What you have to do -> List all lines in the material below that contain "picture".

Start

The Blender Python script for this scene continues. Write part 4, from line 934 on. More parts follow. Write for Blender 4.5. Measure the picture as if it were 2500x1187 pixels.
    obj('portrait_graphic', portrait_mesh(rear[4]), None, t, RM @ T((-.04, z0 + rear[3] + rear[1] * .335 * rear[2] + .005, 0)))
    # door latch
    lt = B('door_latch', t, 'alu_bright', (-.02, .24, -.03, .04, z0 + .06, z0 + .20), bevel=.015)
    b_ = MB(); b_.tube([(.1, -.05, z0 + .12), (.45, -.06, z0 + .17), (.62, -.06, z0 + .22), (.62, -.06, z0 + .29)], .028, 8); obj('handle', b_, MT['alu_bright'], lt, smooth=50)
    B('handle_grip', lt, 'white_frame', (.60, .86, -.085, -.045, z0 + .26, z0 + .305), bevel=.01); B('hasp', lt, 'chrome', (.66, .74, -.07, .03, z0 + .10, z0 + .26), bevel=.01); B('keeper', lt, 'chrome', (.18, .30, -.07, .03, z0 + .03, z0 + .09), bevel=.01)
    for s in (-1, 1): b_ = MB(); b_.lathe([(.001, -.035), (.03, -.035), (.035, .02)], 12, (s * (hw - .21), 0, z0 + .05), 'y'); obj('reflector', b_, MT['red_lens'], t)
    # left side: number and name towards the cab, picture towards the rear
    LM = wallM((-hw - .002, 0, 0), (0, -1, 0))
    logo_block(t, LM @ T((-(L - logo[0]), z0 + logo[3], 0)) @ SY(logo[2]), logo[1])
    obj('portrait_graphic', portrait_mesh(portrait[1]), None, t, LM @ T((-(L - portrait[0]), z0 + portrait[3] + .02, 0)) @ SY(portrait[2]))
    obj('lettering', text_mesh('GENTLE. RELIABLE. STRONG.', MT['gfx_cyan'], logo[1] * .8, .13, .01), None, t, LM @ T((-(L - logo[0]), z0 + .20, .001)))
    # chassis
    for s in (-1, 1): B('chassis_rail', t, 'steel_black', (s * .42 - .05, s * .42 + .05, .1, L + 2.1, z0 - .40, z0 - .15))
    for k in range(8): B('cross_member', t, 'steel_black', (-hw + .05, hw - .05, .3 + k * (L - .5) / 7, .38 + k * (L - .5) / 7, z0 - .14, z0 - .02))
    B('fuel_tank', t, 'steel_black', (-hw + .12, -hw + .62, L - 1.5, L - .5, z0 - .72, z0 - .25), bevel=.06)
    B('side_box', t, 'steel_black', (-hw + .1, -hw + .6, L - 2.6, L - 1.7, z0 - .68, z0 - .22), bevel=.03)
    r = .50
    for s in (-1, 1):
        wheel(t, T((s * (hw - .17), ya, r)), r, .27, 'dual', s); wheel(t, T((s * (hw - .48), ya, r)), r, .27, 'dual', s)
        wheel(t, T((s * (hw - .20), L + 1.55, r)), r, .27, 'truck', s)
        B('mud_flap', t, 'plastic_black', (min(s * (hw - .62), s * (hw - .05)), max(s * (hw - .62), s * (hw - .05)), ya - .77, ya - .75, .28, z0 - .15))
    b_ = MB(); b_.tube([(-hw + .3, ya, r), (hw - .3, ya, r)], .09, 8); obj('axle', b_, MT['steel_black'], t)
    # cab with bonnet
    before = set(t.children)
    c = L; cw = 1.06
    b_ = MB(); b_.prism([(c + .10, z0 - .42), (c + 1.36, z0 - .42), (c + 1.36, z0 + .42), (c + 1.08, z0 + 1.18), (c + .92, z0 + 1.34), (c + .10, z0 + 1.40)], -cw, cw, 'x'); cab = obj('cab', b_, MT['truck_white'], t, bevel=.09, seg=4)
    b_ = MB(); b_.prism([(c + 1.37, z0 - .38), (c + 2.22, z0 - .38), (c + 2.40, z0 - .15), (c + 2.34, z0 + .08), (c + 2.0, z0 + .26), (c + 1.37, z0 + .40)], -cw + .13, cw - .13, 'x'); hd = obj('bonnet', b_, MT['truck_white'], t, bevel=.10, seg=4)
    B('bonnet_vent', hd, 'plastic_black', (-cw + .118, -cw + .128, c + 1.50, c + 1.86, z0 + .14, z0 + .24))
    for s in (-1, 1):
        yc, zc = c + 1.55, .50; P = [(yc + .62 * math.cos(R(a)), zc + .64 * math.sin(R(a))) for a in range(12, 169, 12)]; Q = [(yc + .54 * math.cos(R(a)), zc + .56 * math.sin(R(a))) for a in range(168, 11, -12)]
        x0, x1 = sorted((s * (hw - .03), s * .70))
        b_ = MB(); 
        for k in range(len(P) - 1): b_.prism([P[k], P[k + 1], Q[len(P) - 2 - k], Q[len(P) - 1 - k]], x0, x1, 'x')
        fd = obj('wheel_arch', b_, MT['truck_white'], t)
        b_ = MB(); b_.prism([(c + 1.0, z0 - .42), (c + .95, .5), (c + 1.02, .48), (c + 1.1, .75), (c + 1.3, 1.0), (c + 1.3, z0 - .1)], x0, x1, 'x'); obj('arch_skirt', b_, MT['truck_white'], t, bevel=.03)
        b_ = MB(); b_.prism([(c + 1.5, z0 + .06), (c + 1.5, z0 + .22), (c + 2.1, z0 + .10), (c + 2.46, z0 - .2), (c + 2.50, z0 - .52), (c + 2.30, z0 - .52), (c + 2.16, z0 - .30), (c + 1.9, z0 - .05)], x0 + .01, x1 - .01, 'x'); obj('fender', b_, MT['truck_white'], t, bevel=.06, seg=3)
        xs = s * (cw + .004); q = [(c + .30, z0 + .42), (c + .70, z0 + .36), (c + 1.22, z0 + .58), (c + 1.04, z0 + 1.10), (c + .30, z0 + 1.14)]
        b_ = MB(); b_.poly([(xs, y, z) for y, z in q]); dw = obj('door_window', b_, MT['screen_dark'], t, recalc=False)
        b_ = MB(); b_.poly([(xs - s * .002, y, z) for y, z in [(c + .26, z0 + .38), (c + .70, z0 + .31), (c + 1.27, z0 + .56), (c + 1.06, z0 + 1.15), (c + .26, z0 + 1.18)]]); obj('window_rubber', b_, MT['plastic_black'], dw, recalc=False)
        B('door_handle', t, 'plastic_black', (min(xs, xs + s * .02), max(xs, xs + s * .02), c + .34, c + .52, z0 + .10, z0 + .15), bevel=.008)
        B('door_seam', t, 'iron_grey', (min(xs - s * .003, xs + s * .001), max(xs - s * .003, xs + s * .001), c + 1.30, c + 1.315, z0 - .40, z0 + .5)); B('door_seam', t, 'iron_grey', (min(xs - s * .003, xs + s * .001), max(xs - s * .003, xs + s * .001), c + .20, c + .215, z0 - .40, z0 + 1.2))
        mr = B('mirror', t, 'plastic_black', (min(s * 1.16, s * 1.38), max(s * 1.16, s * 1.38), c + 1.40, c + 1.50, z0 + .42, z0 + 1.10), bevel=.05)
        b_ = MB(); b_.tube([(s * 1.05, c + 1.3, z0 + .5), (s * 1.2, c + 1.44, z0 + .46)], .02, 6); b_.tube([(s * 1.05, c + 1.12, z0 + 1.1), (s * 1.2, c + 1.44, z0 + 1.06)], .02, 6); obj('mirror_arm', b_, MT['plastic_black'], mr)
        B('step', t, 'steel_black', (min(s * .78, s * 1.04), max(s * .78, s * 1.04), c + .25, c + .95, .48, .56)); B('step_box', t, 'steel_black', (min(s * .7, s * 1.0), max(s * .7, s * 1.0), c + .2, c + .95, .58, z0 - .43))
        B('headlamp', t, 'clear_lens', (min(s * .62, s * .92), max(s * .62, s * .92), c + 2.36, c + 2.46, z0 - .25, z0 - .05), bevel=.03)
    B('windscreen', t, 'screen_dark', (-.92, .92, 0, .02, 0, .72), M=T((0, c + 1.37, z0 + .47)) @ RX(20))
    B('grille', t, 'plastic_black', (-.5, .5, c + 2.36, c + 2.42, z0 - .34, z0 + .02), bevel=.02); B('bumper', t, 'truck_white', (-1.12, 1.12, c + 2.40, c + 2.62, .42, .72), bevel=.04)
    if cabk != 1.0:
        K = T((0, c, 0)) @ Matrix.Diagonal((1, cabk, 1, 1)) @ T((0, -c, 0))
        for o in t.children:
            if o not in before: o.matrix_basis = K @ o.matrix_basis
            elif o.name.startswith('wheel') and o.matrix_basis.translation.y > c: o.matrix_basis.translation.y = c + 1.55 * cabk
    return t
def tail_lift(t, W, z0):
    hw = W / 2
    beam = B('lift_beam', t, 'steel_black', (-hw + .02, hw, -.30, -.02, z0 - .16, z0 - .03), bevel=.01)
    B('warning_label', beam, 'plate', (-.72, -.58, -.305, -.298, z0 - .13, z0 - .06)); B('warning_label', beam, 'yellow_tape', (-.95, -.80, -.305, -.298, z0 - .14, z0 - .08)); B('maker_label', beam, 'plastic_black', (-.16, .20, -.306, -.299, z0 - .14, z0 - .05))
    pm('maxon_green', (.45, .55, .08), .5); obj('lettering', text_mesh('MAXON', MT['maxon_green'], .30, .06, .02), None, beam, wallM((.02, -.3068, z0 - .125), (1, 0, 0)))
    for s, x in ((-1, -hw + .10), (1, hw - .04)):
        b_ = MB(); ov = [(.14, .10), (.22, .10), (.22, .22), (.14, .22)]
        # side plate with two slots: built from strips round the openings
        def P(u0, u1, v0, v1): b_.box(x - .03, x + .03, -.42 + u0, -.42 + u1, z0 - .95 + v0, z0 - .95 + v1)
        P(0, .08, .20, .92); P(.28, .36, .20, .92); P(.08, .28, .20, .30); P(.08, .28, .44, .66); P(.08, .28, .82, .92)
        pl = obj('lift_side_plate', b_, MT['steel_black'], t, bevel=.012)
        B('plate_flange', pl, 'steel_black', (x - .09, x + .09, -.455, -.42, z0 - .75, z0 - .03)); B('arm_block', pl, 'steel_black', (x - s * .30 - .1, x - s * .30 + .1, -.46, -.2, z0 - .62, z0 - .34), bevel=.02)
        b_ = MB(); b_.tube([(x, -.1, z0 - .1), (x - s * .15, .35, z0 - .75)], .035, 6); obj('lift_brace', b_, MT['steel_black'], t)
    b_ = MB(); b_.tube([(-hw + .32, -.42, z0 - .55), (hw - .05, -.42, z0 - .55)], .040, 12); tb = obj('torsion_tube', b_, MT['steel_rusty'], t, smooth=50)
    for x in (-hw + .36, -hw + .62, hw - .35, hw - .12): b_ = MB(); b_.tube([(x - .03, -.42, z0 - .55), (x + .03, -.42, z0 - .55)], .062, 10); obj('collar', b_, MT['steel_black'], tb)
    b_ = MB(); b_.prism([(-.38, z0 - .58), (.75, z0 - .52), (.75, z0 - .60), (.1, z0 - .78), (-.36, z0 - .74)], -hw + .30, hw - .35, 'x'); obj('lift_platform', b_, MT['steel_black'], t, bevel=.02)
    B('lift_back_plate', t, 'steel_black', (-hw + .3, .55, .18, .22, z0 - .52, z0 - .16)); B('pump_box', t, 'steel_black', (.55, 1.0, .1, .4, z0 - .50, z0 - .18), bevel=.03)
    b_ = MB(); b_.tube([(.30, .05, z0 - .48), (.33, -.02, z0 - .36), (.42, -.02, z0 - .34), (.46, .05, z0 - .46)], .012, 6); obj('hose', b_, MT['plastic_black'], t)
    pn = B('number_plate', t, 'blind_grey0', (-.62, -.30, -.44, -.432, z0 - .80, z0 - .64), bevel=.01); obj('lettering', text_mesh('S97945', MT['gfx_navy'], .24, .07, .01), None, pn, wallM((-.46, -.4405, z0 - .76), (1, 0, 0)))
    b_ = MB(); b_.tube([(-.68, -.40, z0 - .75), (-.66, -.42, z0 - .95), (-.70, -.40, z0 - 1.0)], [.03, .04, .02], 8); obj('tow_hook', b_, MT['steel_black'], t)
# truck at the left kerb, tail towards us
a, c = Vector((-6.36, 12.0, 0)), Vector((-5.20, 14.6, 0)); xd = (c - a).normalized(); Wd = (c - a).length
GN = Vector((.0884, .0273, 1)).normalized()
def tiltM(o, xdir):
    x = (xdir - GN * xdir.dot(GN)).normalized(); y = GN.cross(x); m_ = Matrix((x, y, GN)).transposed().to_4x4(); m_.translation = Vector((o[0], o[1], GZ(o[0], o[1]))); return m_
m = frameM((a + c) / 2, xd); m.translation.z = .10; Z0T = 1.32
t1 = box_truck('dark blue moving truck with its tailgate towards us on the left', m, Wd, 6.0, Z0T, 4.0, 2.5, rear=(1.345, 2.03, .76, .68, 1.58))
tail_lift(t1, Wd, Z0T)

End

Task solution ->
The Blender Python script for this scene continues. Write part 4, from line 934 on. More parts follow. Write for Blender 4.5. Measure the picture as if it were 2500x1187 pixels.
    # left side: number and name towards the cab, picture towards the rear